15. Ceza Dairesi 2017/34192 E. , 2020/12883 K.
"İçtihat Metni"MAHKEMESİ :Ağır Ceza Mahkemesi
SUÇ : Kamu kurum ve kuruluşlarının araç olarak kullanılması suretiyle dolandırıcılık, resmi belgede sahtecilik
HÜKÜM : 1- Resmi belgede sahtecilik suçundan 5237 sayılı TCK"nın 204/1, 43, 62/1, 53. maddeleri gereğince mahkumiyetine
2- Nitelikli dolandırıcılık suçundan 5237 sayılı TCK"nın 158/1-e, 43, 168/2, 62, 52-4, 53. maddeleri gereğince mahkumiyetine
Nitelikli dolandırıcılık, resmi belgede sahtecilik suçlarından sanığın mahkumiyetine ilişkin hükümler sanık müdafisi tarafından temyiz edilmekle, dosya incelenerek gereği düşünüldü:
Gerekçeli karar başlığında suç tarihinin ‘’12/11/2007’’ olarak gösterilmesi gerekirken,’’2007’’ olarak gösterilmesi mahallinde düzeltilebilir yazım hatası olarak değerlendirilmiştir.

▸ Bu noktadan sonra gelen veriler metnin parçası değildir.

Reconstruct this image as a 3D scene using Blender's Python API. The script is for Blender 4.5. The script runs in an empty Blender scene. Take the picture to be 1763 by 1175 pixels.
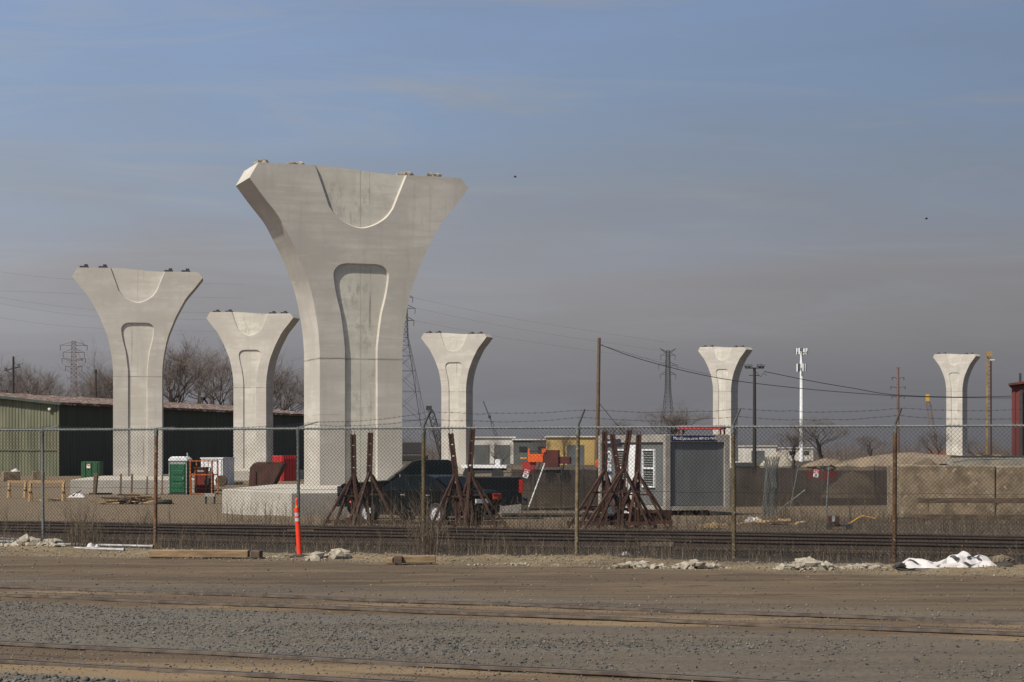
import bpy, bmesh, math, random
import numpy as np
from mathutils import Vector, Matrix, noise
random.seed(7); rng = np.random.default_rng(7)
R = math.radians
scene = bpy.context.scene
C = scene.collection

# ------------------------------------------------------------------ camera
F, CX, HY, H = 3400.0, 881.5, 776.0, 2.05      # focal length and horizon in photo pixels, eye height in metres
cam_d = bpy.data.cameras.new('camera'); cam = bpy.data.objects.new('camera', cam_d); C.objects.link(cam)
cam.location = (0, 0, H); cam.rotation_euler = (R(90), 0, 0)
cam_d.sensor_width = 36.0; cam_d.lens = 36.0 * F / 1763.0
cam_d.shift_y = (HY - 587.5) / 1763.0
cam_d.clip_start = 0.5; cam_d.clip_end = 20000
scene.camera = cam

# ------------------------------------------------------------------ world, sun, exposure
SUN_H = Vector((-0.745, -0.667)).normalized(); SUN_EL = R(52)
EXPO = 0.35
scene.view_settings.view_transform = 'Standard'; scene.view_settings.look = 'None'
scene.view_settings.gamma = 1.0; scene.view_settings.exposure = EXPO
scene.view_settings.use_curve_mapping = False
world = bpy.data.worlds.new('World'); scene.world = world; world.use_nodes = True
wn, wl = world.node_tree.nodes, world.node_tree.links
for n in list(wn): wn.remove(n)
def srgb(r, g, b):
    f = lambda c: (c/255/12.92) if c/255 <= 0.04045 else ((c/255+0.055)/1.055)**2.4
    return (f(r), f(g), f(b))
WS = 0.05
def skyc(r, g, b):
    k = 1.0 / (WS * 2**EXPO)
    return tuple(c*k for c in srgb(r, g, b)) + (1.0,)
wo = wn.new('ShaderNodeOutputWorld'); bg = wn.new('ShaderNodeBackground'); bg.inputs['Strength'].default_value = WS
sky = wn.new('ShaderNodeTexSky'); sky.sky_type = 'NISHITA'; sky.sun_disc = False
sky.sun_elevation = SUN_EL; sky.sun_rotation = math.atan2(SUN_H.x, SUN_H.y)
sky.air_density = 1.0; sky.dust_density = 2.0; sky.ozone_density = 1.0
tc = wn.new('ShaderNodeTexCoord'); sep = wn.new('ShaderNodeSeparateXYZ'); wl.new(tc.outputs['Generated'], sep.inputs[0])
def wmath(op, a, b=None, c=None):
    n = wn.new('ShaderNodeMath'); n.operation = op
    for i, v in enumerate((a, b, c)):
        if v is None: continue
        if isinstance(v, (int, float)): n.inputs[i].default_value = v
        else: wl.new(v, n.inputs[i])
    return n.outputs[0]
def ramp(fac, stops):
    n = wn.new('ShaderNodeValToRGB'); wl.new(fac, n.inputs[0])
    while len(n.color_ramp.elements) < len(stops): n.color_ramp.elements.new(0.5)
    for e, (p, c) in zip(n.color_ramp.elements, stops): e.position = p; e.color = c
    return n.outputs[0]
mp = wn.new('ShaderNodeMapping'); wl.new(tc.outputs['Generated'], mp.inputs['Vector'])
mp.inputs['Scale'].default_value = (3.2, 3.2, 15.0); mp.inputs['Rotation'].default_value = (R(5), R(-7), R(20))
nz = wn.new('ShaderNodeTexNoise'); wl.new(mp.outputs[0], nz.inputs['Vector'])
nz.inputs['Scale'].default_value = 1.3; nz.inputs['Detail'].default_value = 7; nz.inputs['Roughness'].default_value = 0.55; nz.inputs['Distortion'].default_value = 0.6
elf = wn.new('ShaderNodeMapRange'); elf.interpolation_type = 'SMOOTHSTEP'; wl.new(sep.outputs['Z'], elf.inputs['Value'])
for k_, x_ in (('From Min', .02), ('From Max', .15), ('To Min', .22), ('To Max', 1.0)): elf.inputs[k_].default_value = x_
cl = wmath('MULTIPLY', wmath('SUBTRACT', nz.outputs['Fac'], 0.5), elf.outputs[0])
zz = wmath('ADD', sep.outputs['Z'], wmath('MULTIPLY', cl, 0.085))
zf = wmath('MULTIPLY', zz, 2.5)      # 0..0.4 of sin(elevation)
lo = ramp(zf, [(0.0, skyc(113, 113, 118)), (0.08, skyc(122, 122, 127)), (0.15, skyc(138, 137, 140)), (0.22, skyc(143, 143, 147)), (0.33, skyc(136, 147, 163)), (0.44, skyc(129, 148, 175)), (0.62, skyc(126, 147, 181))])
mp2 = wn.new('ShaderNodeMapping'); wl.new(tc.outputs['Generated'], mp2.inputs['Vector']); mp2.inputs['Scale'].default_value = (4.0, 4.0, 34.0); mp2.inputs['Rotation'].default_value = (R(-6), R(9), R(-15)); mp2.inputs['Location'].default_value = (3.1, 1.7, .4)
nw = wn.new('ShaderNodeTexNoise'); wl.new(mp2.outputs[0], nw.inputs['Vector']); nw.inputs['Scale'].default_value = 1.0; nw.inputs['Detail'].default_value = 9; nw.inputs['Roughness'].default_value = 0.62; nw.inputs['Distortion'].default_value = 1.1
wf = wn.new('ShaderNodeMapRange'); wf.interpolation_type = 'SMOOTHSTEP'; wl.new(nw.outputs['Fac'], wf.inputs['Value'])
for k_, x_ in (('From Min', .44), ('From Max', .70), ('To Min', 0), ('To Max', .62)): wf.inputs[k_].default_value = x_
wm = wn.new('ShaderNodeMix'); wm.data_type = 'RGBA'; wl.new(wmath('MULTIPLY', wf.outputs[0], elf.outputs[0]), wm.inputs['Factor']); wl.new(lo, wm.inputs['A']); wm.inputs['B'].default_value = skyc(150, 154, 160)
lo = wm.outputs['Result']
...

Sanığın, Gürsoy İnşaat Mermer Ltd Şti."nin 2003 yılından beri muhasebe işlerini yaptığı, şirkete ait mermer fabrikasında temyiz dışı sanıkların fiili olarak çalışmadığı halde çalışıyormuş gibi sigorta bildirimlerini yaptığı, bu suretle üzerine atılı suçları işlediğinin iddia olunduğu somut olayda;
1-Sanık hakkında resmi belgede sahtecilik suçundan kurulan mahkumiyet hükmüne ilişkin temyiz itirazlarının incelenmesinde;
Sanığa yüklenen "resmi belgede sahtecilik" suçunun 5237 sayılı TCK"nın 204/1. maddesinde öngörülen cezasının üst sınırı itibarıyla aynı Kanun"un 66/1-e ve 67/4. maddelerinde öngörülen dava zamanaşımının, 12/11/2007 suç tarihinden temyiz inceleme tarihine kadar gerçekleştiği anlaşılmış sanığın temyiz nedenleri bu itibarla yerinde görülmüş olduğundan, diğer yönleri incelenmeyen hükmün 5320 sayılı Kanun"un 8/1. maddesi gereğince uygulanması gereken 1412 sayılı CMUK’nın 321. maddesi uyarınca BOZULMASINA; ancak yeniden yargılama yapılmasını gerektirmeyen bu hususta aynı
Kanun"un 322. maddesinde öngörülen yetkiye dayanılarak karar verilmesi mümkün olduğundan, sanık hakkında açılan kamu davasının gerçekleşen dava zamanaşımı nedeniyle CMK’nın 223/8. maddesi uyarınca DÜŞMESİNE,
2-Sanık hakkında nitelikli dolandırıcılık suçundan kurulan mahkumiyet hükmüne ilişkin temyiz itirazlarının incelenmesinde;
Söz konusu iş yerinin idare ve vergi mevzuatına uygun kurulmuş bir iş yeri olması, ilgili kurumun mevzuatı gereği söz konusu iş yeri üzerinde denetim yetkisinin bulunması, sanığın kurumun denetim imkanını ortadan kaldıracak, engelleyecek mahiyette hileli bir hareketinin bulunmaması, kişilerin sigorta primlerini katılan kuruma yatırmış olmaları halinde 5510 sayılı Kanun"un 89. maddesi gereğince, primlerin irat kaydedileceği, aynı Kanun"un 96. maddesi gereğince, yapılan sağlık harcamalarının geri alınacağının düzenlenmiş olması karşısında, sanığın üzerine atılı nitelikli dolandırıcılık suçunun yasal unsurları oluşmadığı gözetilmeden, sanığın beraati yerine, yazılı şekilde mahkumiyeti yönünde hüküm tesisi;
Kanuna aykırı olup, sanık müdafisinin temyiz itirazları bu nedenle yerinde görüldüğünden, 5320 sayılı Kanun"un 8/1. maddesi gereğince uygulanması gereken 1412 sayılı CMUK"nın 321. maddesi uyarınca, hükmün BOZULMASINA, 23/12/2020 tarihinde oy birliğiyle karar verildi.